Republicans are "worried," much as they always are, that Obama is going to choose an "activist" judge.
Republicans think "empathy" is code for someone who isn't going to follow the law.
Sen. Orrin Hatch of Utah says Obama's comment last week about naming a justice who understands Americans' problems and has empathy for people is "code" for putting in place a person who legislates from the bench. BGEmpathy means empathy, understanding the feelings of another, walking in someone else's shoes, feeling for people who are more vulnerable. For a good example of how empathy might affect a judge's decision, read this. It does NOT mean making decisions based on emotions. A judge with empathy might have a bigger and more diverse life experience. I know this is a novel concept for republicans, whose lack of empathy is one of the primary reasons for its shrinking party.
But Obama's been talking about empathy since way back when. Here's what he said about empathy in a speech: The Great Need of the Hour in Atlanta, GA January 20, 2008
Unity is the great need of the hour -- the great need of this hour.

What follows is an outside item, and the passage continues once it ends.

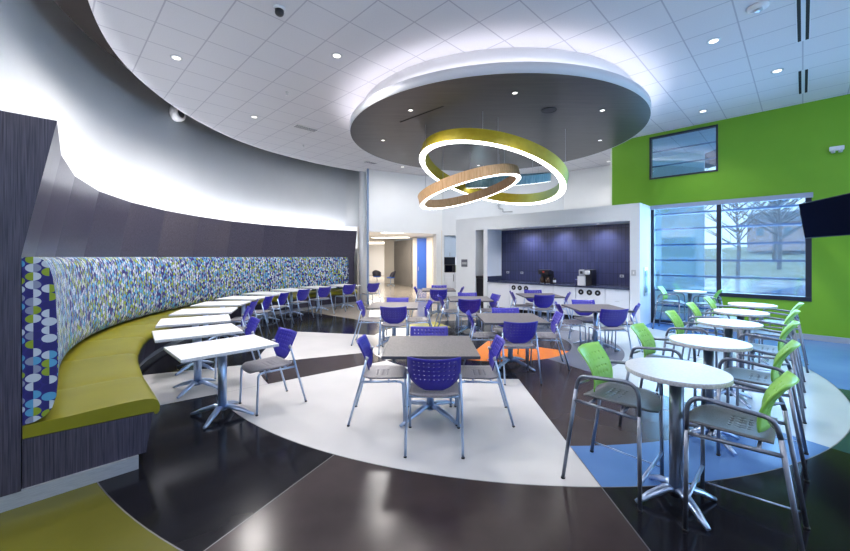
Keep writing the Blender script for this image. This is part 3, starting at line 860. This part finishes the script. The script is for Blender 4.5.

Not because it sounds pleasant or because it makes us feel good, but because it's the only way we can overcome the essential deficit that exists in this country.
I'm not talking about a budget deficit. I'm not talking about a trade deficit. I'm not talking about a deficit of good ideas or new plans.
I'm talking about a moral deficit. I'm talking about an empathy deficit. I'm taking about an inability to recognize ourselves in one another; to understand that we are our brother's keeper; we are our sister's keeper; that, in the words of Dr. King, we are all tied together in a single garment of destiny.
We have an empathy deficit when we're still sending our children down corridors of shame -- schools in the forgotten corners of America where the color of your skin still affects the content of your education.
We have a deficit when CEOs are making more in ten minutes than some workers make in ten months; when families lose their homes so that lenders make a profit; when mothers can't afford a doctor when their children get sick.
We have a deficit in this country when there is Scooter Libby justice for some and Jena justice for others; when our children see nooses hanging from a schoolyard tree today, in the present, in the twenty-first century.
We have a deficit when homeless veterans sleep on the streets of our cities; when innocents are slaughtered in the deserts of Darfur; when young Americans serve tour after tour of duty in a war that should've never been authorized and never been waged.
And we have a deficit when it takes a breach in our levees to reveal a breach in our compassion; when it takes a terrible storm to reveal the hungry that God calls on us to feed; the sick He calls on us to care for; the least of these He commands that we treat as our own.
So we have a deficit to close. We have walls -- barriers to justice and equality -- that must come down. And to do this, we know that unity is the great need of this hour.
Unfortunately, all too often when we talk about unity in this country, we've come to believe that it can be purchased on the cheap. We've come to believe that racial reconciliation can come easily -- that it's just a matter of a few ignorant people trapped in the prejudices of the past, and that if the demagogues and those who exploit our racial divisions will simply go away, then all our problems would be solved.